— Begin DATA SHOWN —
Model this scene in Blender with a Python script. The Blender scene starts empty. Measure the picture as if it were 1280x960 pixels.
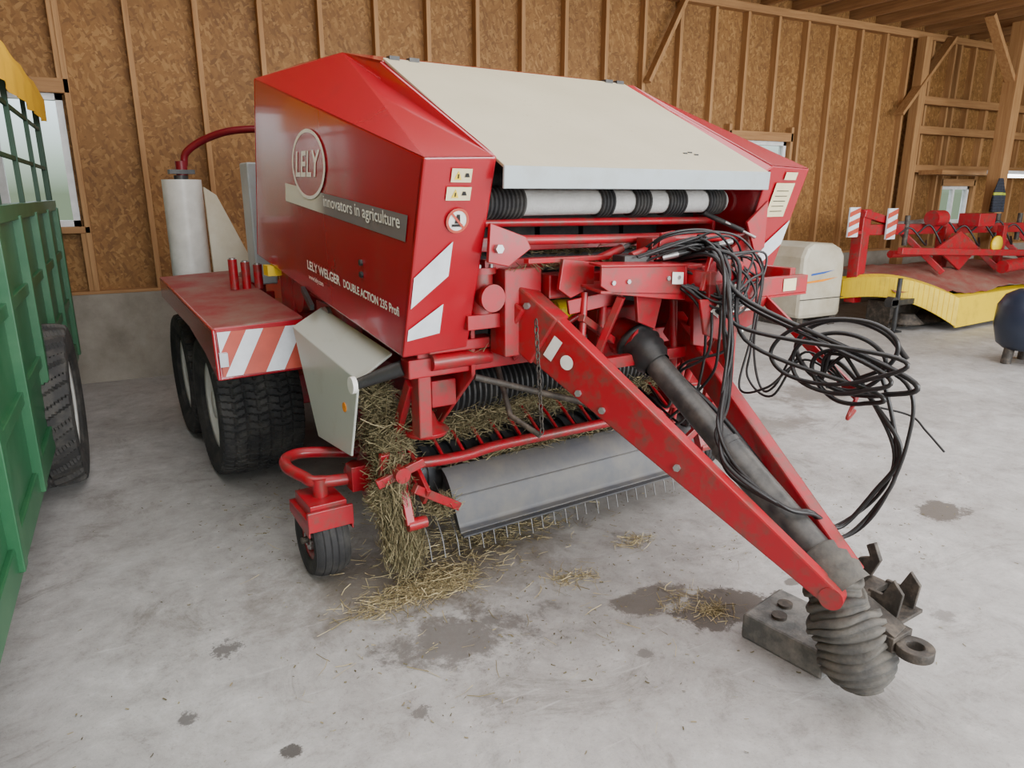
import bpy, math, random
from mathutils import Vector, Matrix
random.seed(7)
C=bpy.context.scene.collection
# ------------------------------------------------------------------ materials
def newmat(name):
    m=bpy.data.materials.new(name);m.use_nodes=True
    nt=m.node_tree;b=nt.nodes['Principled BSDF'];return m,nt,b
def N(nt,t,**kw):
    n=nt.nodes.new(t)
    for k,v in kw.items(): setattr(n,k,v)
    return n
def ramp(nt,src,stops):
    r=N(nt,'ShaderNodeValToRGB');nt.links.new(src,r.inputs[0])
    e=r.color_ramp.elements
    while len(e)<len(stops): e.new(.5)
    for el,(p,c) in zip(e,stops):
        el.position=p;el.color=(c[0],c[1],c[2],1)
    return r
def noise(nt,scale,detail=4,rough=.6,vec=None,dist=0):
    n=N(nt,'ShaderNodeTexNoise');n.inputs['Scale'].default_value=scale
    n.inputs['Detail'].default_value=detail;n.inputs['Roughness'].default_value=rough
    n.inputs['Distortion'].default_value=dist
    if vec is not None: nt.links.new(vec,n.inputs['Vector'])
    return n
def objco(nt,scale=None):
    t=N(nt,'ShaderNodeTexCoord');o=t.outputs['Object']
    if scale:
        mp=N(nt,'ShaderNodeMapping');mp.inputs['Scale'].default_value=scale
        nt.links.new(o,mp.inputs['Vector']);return mp.outputs[0]
    return o
def mix(nt,fac,a,b,mode='MIX'):
    m=N(nt,'ShaderNodeMix');m.data_type='RGBA';m.blend_type=mode
    if isinstance(fac,(int,float)): m.inputs[0].default_value=fac
    else: nt.links.new(fac,m.inputs[0])
    for i,x in((6,a),(7,b)):
        if isinstance(x,tuple): m.inputs[i].default_value=(x[0],x[1],x[2],1)
        else: nt.links.new(x,m.inputs[i])
    return m.outputs[2]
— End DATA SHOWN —
### THE REQUEST
Print out the whole of the material word for word, without pictures.

### ANSWER TO THIS EXERCISE
Model this scene in Blender with a Python script. The Blender scene starts empty. Measure the picture as if it were 1280x960 pixels.
import bpy, math, random
from mathutils import Vector, Matrix
random.seed(7)
C=bpy.context.scene.collection
# ------------------------------------------------------------------ materials
def newmat(name):
    m=bpy.data.materials.new(name);m.use_nodes=True
    nt=m.node_tree;b=nt.nodes['Principled BSDF'];return m,nt,b
def N(nt,t,**kw):
    n=nt.nodes.new(t)
    for k,v in kw.items(): setattr(n,k,v)
    return n
def ramp(nt,src,stops):
    r=N(nt,'ShaderNodeValToRGB');nt.links.new(src,r.inputs[0])
    e=r.color_ramp.elements
    while len(e)<len(stops): e.new(.5)
    for el,(p,c) in zip(e,stops):
        el.position=p;el.color=(c[0],c[1],c[2],1)
    return r
def noise(nt,scale,detail=4,rough=.6,vec=None,dist=0):
    n=N(nt,'ShaderNodeTexNoise');n.inputs['Scale'].default_value=scale
    n.inputs['Detail'].default_value=detail;n.inputs['Roughness'].default_value=rough
    n.inputs['Distortion'].default_value=dist
    if vec is not None: nt.links.new(vec,n.inputs['Vector'])
    return n
def objco(nt,scale=None):
    t=N(nt,'ShaderNodeTexCoord');o=t.outputs['Object']
    if scale:
        mp=N(nt,'ShaderNodeMapping');mp.inputs['Scale'].default_value=scale
        nt.links.new(o,mp.inputs['Vector']);return mp.outputs[0]
    return o
def mix(nt,fac,a,b,mode='MIX'):
    m=N(nt,'ShaderNodeMix');m.data_type='RGBA';m.blend_type=mode
    if isinstance(fac,(int,float)): m.inputs[0].default_value=fac
    else: nt.links.new(fac,m.inputs[0])
    for i,x in((6,a),(7,b)):
        if isinstance(x,tuple): m.inputs[i].default_value=(x[0],x[1],x[2],1)
        else: nt.links.new(x,m.inputs[i])
    return m.outputs[2]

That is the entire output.